Manufactured goods posted a double-digit growth rate of 15.7 percent, which amounted to US$4.3 billion in June 2014 from US$3.7 billion in June 2013. Most notably, the exports value of electronics products reached US$2.2 billion in June 2014, up by 10.7 percent compared to US$2.0 billion in the same period last year.

In addition, semiconductors, which comprised more than half of the country’s total electronics exports during the period, posted its first positive growth rate in 2014.

“The positive performance of semiconductor exports mirrored the upward trend in the global chip industry,” said Balisacan.
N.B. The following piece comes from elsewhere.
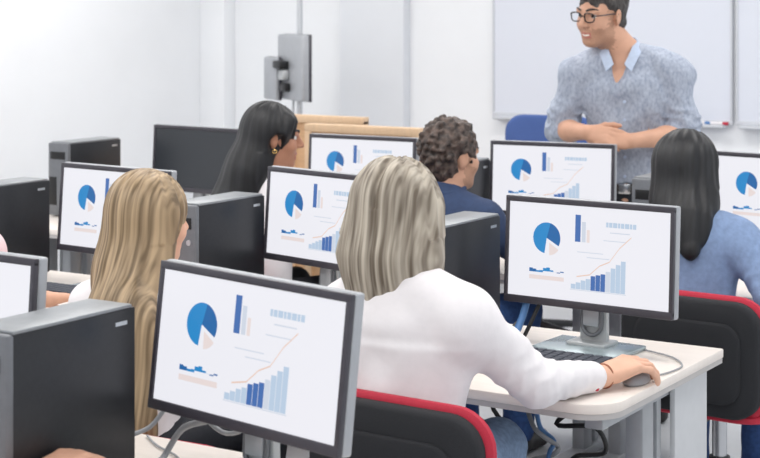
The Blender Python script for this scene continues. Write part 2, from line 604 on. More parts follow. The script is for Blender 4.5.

Likewise, strong outward sales of iron ore agglomerates and chromium ore with Japan and China propelled mineral products to a hefty growth rate of 85.1 percent, amounting to US$486.0 million in June 2014 from US$262.5 million in June 2013.

Forest products also registered a 24.0-percent growth in export revenues in June 2014, as supported by strong overseas sales of logs and lumber.

Meanwhile, total export revenues from petroleum products contracted by 99.9 percent from US$89.4 million June 2013 to US$0.06 million in June 2014 due to lower export volume.

“Our overall outlook for Philippine merchandise exports continues to be optimistic in view of favorable expectations on the global economy for the rest of 2014, particularly on the growth prospects of advanced countries such as the USA and the Euro Area,” said Balisacan.

“On the domestic front, industry expectations also point to a favorable export performance for the full-year 2014. For instance, the Semiconductors and Electronics Industries in the Philippines, Inc. (SEIPI) and exporters of some non-electronics manufactures such as furniture, fixtures and garments expect upward adjustment and expansions in their annual growth forecasts,” he added.

“For agro-based commodities, bright prospects for banana and mango exports are seen on the back of a possible increase in market access, notably in Australia and the US,” the cabinet official concluded.

Japan remains as the top destination of Philippine exports, accounting for 17.6 percent of the country’s total overseas merchandise sales receipts, with a total value of US$956 million.

PR China was the second largest export market with a 15.8-percent share, followed by the USA with 13.8-percent share in total exports.

In terms of regional destination, shipments to the Association of Southeast Nations (ASEAN) member-countries comprised about 14.2 percent of total exports while the European Union covered 10.2 percent.